*Extracted entries*
==============================
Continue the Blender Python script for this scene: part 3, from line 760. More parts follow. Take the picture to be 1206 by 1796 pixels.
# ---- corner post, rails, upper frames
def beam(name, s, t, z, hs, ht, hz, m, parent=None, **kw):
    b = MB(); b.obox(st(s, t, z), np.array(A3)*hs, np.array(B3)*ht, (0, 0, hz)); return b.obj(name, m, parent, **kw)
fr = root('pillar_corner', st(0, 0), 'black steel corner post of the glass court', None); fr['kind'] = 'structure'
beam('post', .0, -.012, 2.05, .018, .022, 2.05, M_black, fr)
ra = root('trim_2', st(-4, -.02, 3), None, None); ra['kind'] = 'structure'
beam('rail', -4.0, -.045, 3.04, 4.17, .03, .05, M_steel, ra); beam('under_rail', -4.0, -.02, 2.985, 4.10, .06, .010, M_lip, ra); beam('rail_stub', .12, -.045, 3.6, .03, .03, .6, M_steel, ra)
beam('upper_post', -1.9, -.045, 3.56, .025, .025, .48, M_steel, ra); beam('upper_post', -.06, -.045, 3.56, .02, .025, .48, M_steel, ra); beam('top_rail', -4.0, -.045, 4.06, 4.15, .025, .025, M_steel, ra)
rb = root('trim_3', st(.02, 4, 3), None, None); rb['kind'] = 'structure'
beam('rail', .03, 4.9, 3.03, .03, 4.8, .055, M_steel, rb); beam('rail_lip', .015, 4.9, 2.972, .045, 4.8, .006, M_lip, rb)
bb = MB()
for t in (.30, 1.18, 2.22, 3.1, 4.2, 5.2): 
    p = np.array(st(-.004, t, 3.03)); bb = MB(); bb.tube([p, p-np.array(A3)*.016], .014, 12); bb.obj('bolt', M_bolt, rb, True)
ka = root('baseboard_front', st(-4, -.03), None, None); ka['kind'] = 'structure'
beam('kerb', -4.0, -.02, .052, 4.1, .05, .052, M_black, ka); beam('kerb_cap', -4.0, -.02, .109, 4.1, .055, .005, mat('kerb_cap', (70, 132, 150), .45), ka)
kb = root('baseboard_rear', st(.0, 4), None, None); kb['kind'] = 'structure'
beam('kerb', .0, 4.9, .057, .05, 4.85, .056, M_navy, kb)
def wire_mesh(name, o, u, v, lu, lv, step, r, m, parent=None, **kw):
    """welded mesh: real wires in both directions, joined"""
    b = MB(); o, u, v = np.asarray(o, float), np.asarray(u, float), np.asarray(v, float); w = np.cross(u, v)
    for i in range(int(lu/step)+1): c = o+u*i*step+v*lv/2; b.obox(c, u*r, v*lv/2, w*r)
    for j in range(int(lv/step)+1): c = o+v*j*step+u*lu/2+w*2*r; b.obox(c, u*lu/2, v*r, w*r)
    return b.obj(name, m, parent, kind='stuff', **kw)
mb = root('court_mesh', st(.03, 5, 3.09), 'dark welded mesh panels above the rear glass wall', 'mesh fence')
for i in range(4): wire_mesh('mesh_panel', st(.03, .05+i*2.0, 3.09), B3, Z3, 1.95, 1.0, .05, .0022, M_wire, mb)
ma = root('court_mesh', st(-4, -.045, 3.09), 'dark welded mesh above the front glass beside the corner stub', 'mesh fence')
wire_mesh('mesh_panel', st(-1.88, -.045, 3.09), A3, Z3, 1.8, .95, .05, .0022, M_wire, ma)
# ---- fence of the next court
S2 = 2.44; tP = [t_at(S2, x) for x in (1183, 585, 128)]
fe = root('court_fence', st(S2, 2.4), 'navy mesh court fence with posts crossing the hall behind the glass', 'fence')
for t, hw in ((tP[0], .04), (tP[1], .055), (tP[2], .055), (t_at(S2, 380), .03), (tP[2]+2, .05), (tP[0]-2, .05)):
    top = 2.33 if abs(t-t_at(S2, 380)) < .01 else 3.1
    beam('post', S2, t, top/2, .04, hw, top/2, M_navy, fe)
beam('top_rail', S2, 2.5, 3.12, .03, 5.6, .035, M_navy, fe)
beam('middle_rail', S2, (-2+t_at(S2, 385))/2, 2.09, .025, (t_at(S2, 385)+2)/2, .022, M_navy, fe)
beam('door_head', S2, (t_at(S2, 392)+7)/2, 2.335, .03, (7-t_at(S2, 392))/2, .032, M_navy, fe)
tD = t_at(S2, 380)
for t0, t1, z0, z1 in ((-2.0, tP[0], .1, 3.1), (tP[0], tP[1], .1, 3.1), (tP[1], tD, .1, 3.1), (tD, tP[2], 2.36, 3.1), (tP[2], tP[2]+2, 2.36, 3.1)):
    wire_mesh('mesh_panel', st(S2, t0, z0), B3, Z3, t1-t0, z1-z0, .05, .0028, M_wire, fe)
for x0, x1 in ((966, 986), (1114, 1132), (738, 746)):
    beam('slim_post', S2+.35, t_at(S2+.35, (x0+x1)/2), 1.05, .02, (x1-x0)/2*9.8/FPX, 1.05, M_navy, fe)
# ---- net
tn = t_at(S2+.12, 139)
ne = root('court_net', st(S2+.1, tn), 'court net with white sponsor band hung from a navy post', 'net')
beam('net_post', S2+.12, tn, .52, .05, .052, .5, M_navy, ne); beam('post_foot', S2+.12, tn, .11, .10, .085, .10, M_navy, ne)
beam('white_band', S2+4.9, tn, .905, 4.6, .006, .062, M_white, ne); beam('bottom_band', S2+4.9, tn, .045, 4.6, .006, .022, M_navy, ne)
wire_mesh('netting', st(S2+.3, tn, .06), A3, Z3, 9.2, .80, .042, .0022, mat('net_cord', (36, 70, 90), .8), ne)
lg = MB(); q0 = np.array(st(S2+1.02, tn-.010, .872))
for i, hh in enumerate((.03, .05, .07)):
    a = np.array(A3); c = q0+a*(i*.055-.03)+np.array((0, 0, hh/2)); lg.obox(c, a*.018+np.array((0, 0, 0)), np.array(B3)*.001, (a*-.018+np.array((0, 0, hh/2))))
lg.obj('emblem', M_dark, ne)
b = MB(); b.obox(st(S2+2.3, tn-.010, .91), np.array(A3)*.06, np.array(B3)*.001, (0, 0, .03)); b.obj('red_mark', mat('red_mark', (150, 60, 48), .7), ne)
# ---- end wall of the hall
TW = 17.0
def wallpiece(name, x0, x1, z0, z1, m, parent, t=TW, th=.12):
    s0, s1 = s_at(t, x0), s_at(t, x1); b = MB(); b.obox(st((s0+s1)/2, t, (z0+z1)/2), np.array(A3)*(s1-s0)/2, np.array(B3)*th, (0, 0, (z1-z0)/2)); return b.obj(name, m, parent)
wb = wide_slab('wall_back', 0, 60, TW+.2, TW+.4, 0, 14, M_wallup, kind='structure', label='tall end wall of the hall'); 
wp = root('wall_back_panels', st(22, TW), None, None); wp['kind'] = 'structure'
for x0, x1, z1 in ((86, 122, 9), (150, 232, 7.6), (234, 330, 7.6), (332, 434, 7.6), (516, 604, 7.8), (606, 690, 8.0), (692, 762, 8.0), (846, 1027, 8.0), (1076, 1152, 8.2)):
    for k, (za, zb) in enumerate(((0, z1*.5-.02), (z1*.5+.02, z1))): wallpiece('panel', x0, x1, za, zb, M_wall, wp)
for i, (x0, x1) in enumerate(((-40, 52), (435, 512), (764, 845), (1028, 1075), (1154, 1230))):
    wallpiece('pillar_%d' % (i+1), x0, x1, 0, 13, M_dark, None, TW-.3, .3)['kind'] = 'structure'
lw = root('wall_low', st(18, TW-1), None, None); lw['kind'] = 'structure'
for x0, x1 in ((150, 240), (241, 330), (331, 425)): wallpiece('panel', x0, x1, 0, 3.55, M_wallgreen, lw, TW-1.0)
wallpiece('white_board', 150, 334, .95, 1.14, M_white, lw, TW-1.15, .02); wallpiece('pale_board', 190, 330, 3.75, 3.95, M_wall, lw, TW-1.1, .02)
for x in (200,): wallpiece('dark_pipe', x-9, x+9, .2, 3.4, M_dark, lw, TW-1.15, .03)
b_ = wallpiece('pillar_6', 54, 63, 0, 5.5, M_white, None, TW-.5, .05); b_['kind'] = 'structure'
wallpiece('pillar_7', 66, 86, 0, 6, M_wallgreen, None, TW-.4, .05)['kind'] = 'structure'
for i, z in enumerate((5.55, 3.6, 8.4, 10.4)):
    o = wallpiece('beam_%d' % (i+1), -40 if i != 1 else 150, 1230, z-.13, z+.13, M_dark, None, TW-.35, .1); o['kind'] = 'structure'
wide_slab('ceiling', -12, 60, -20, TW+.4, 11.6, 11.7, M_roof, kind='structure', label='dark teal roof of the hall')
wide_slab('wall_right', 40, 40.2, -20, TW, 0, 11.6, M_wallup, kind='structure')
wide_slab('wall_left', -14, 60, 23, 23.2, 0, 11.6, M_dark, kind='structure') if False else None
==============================
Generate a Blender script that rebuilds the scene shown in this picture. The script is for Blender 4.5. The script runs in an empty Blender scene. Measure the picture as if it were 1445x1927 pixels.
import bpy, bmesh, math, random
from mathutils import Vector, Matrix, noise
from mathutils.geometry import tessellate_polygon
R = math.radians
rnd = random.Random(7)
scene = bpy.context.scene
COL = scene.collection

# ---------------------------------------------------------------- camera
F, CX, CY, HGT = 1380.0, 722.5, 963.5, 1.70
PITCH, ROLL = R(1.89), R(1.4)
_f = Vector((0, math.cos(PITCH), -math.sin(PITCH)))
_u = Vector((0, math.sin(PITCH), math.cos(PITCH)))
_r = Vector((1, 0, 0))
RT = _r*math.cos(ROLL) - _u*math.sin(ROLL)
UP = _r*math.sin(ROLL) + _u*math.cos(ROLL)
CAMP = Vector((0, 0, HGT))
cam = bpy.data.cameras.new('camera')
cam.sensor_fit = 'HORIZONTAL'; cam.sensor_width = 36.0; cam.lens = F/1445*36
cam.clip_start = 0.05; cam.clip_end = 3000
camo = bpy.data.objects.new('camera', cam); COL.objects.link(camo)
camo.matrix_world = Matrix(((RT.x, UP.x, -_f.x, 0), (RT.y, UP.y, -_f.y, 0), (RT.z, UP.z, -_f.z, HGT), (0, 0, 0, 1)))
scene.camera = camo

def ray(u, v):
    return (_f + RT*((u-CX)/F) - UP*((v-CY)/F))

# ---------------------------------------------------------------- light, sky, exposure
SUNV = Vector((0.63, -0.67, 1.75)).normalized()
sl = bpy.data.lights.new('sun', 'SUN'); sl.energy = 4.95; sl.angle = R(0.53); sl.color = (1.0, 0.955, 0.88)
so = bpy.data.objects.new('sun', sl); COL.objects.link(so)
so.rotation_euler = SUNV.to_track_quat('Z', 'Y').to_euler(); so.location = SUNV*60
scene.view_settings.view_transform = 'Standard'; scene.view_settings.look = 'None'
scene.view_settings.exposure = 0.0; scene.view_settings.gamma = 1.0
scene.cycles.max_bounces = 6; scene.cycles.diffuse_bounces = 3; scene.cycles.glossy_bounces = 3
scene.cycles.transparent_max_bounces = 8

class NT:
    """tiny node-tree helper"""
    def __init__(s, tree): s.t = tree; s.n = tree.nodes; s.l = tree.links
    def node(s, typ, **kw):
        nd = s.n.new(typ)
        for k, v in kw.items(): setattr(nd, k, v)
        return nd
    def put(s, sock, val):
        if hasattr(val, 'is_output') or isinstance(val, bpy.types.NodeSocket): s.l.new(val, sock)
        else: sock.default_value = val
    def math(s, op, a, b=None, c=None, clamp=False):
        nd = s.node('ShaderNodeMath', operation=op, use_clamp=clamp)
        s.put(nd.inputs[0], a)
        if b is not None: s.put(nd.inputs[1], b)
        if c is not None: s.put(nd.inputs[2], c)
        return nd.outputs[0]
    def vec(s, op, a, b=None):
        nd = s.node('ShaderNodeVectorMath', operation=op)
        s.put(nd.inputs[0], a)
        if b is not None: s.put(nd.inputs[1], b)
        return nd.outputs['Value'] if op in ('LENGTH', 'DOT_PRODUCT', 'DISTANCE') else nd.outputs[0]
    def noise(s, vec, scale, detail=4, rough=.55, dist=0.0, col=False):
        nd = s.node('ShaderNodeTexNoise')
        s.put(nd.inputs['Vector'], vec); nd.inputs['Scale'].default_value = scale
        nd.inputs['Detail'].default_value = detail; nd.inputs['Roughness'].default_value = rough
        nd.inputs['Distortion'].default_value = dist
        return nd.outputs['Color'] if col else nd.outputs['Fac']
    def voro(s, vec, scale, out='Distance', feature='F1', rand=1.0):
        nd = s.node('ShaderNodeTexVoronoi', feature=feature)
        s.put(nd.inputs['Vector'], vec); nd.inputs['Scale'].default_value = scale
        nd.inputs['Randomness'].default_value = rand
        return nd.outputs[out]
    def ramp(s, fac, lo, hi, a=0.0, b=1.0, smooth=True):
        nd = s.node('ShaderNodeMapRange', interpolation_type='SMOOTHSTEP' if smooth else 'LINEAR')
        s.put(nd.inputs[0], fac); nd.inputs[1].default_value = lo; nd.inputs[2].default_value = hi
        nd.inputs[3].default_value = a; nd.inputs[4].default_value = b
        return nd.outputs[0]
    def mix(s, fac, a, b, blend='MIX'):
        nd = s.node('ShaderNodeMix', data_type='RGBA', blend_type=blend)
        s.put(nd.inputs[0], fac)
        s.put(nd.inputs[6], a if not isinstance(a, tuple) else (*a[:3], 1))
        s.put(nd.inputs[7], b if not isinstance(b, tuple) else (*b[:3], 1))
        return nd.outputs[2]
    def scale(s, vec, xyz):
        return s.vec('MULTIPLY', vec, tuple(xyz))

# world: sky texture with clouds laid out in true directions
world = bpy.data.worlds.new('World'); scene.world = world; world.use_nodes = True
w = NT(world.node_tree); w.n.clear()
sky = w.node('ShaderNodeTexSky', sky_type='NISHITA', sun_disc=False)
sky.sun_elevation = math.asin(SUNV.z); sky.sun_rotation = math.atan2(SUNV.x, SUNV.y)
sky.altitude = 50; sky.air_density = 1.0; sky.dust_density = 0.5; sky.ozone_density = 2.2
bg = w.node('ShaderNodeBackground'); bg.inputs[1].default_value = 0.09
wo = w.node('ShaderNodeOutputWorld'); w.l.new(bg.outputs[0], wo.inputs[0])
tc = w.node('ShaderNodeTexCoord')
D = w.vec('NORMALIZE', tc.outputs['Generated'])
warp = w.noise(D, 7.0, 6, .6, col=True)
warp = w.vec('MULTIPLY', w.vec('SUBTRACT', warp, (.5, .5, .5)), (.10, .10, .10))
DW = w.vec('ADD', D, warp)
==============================
*Exercise*
Going down the listing above, begin printing at the line with "Generate a Blender" and finish with the line with "COL = scene.collection", exactly as they appear.

*Solution to the problem*
Generate a Blender script that rebuilds the scene shown in this picture. The script is for Blender 4.5. The script runs in an empty Blender scene. Measure the picture as if it were 1445x1927 pixels.
import bpy, bmesh, math, random
from mathutils import Vector, Matrix, noise
from mathutils.geometry import tessellate_polygon
R = math.radians
rnd = random.Random(7)
scene = bpy.context.scene
COL = scene.collection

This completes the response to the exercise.